WRITTEN REQUEST: Reproduce the data that follows in its entirety, character for character.

MATERIAL:
»»

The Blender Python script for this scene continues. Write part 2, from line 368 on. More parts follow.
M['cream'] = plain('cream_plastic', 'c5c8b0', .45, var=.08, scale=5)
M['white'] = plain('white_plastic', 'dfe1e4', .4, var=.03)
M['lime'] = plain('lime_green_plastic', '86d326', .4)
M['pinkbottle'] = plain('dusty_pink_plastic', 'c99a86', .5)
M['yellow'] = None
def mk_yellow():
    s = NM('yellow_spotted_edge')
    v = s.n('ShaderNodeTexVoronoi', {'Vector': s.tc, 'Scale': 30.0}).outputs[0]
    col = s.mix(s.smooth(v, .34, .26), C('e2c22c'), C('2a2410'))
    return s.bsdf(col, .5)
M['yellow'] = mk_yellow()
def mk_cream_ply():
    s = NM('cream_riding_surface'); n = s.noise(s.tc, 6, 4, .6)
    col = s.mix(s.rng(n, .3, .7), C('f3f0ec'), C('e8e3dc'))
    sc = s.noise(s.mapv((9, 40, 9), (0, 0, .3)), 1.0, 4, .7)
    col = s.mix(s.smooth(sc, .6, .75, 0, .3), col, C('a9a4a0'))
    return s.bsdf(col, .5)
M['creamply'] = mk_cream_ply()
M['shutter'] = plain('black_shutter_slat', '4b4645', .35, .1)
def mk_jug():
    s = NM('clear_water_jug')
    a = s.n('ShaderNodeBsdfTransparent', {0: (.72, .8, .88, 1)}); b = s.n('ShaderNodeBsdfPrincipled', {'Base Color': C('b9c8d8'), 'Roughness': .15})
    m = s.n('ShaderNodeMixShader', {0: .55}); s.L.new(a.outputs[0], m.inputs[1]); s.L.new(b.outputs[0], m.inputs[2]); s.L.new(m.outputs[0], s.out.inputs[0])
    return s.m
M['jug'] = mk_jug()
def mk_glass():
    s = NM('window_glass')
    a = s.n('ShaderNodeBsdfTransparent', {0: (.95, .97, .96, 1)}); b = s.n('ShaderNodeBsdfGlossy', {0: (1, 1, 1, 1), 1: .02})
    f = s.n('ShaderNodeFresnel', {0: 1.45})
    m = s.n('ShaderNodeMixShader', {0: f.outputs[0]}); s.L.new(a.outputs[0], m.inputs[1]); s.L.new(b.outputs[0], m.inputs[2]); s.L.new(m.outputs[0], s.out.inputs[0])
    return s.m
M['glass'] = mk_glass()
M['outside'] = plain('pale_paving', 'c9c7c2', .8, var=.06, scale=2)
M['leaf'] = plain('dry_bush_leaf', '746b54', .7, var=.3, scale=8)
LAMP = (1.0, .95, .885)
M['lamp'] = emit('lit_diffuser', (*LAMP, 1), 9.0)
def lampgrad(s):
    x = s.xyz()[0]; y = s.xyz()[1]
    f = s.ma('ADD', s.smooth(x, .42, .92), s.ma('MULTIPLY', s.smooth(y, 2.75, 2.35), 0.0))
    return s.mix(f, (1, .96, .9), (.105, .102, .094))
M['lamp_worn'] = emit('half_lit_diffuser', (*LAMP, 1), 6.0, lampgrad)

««

WORKED ANSWER:
The Blender Python script for this scene continues. Write part 2, from line 368 on. More parts follow.
M['cream'] = plain('cream_plastic', 'c5c8b0', .45, var=.08, scale=5)
M['white'] = plain('white_plastic', 'dfe1e4', .4, var=.03)
M['lime'] = plain('lime_green_plastic', '86d326', .4)
M['pinkbottle'] = plain('dusty_pink_plastic', 'c99a86', .5)
M['yellow'] = None
def mk_yellow():
    s = NM('yellow_spotted_edge')
    v = s.n('ShaderNodeTexVoronoi', {'Vector': s.tc, 'Scale': 30.0}).outputs[0]
    col = s.mix(s.smooth(v, .34, .26), C('e2c22c'), C('2a2410'))
    return s.bsdf(col, .5)
M['yellow'] = mk_yellow()
def mk_cream_ply():
    s = NM('cream_riding_surface'); n = s.noise(s.tc, 6, 4, .6)
    col = s.mix(s.rng(n, .3, .7), C('f3f0ec'), C('e8e3dc'))
    sc = s.noise(s.mapv((9, 40, 9), (0, 0, .3)), 1.0, 4, .7)
    col = s.mix(s.smooth(sc, .6, .75, 0, .3), col, C('a9a4a0'))
    return s.bsdf(col, .5)
M['creamply'] = mk_cream_ply()
M['shutter'] = plain('black_shutter_slat', '4b4645', .35, .1)
def mk_jug():
    s = NM('clear_water_jug')
    a = s.n('ShaderNodeBsdfTransparent', {0: (.72, .8, .88, 1)}); b = s.n('ShaderNodeBsdfPrincipled', {'Base Color': C('b9c8d8'), 'Roughness': .15})
    m = s.n('ShaderNodeMixShader', {0: .55}); s.L.new(a.outputs[0], m.inputs[1]); s.L.new(b.outputs[0], m.inputs[2]); s.L.new(m.outputs[0], s.out.inputs[0])
    return s.m
M['jug'] = mk_jug()
def mk_glass():
    s = NM('window_glass')
    a = s.n('ShaderNodeBsdfTransparent', {0: (.95, .97, .96, 1)}); b = s.n('ShaderNodeBsdfGlossy', {0: (1, 1, 1, 1), 1: .02})
    f = s.n('ShaderNodeFresnel', {0: 1.45})
    m = s.n('ShaderNodeMixShader', {0: f.outputs[0]}); s.L.new(a.outputs[0], m.inputs[1]); s.L.new(b.outputs[0], m.inputs[2]); s.L.new(m.outputs[0], s.out.inputs[0])
    return s.m
M['glass'] = mk_glass()
M['outside'] = plain('pale_paving', 'c9c7c2', .8, var=.06, scale=2)
M['leaf'] = plain('dry_bush_leaf', '746b54', .7, var=.3, scale=8)
LAMP = (1.0, .95, .885)
M['lamp'] = emit('lit_diffuser', (*LAMP, 1), 9.0)
def lampgrad(s):
    x = s.xyz()[0]; y = s.xyz()[1]
    f = s.ma('ADD', s.smooth(x, .42, .92), s.ma('MULTIPLY', s.smooth(y, 2.75, 2.35), 0.0))
    return s.mix(f, (1, .96, .9), (.105, .102, .094))
M['lamp_worn'] = emit('half_lit_diffuser', (*LAMP, 1), 6.0, lampgrad)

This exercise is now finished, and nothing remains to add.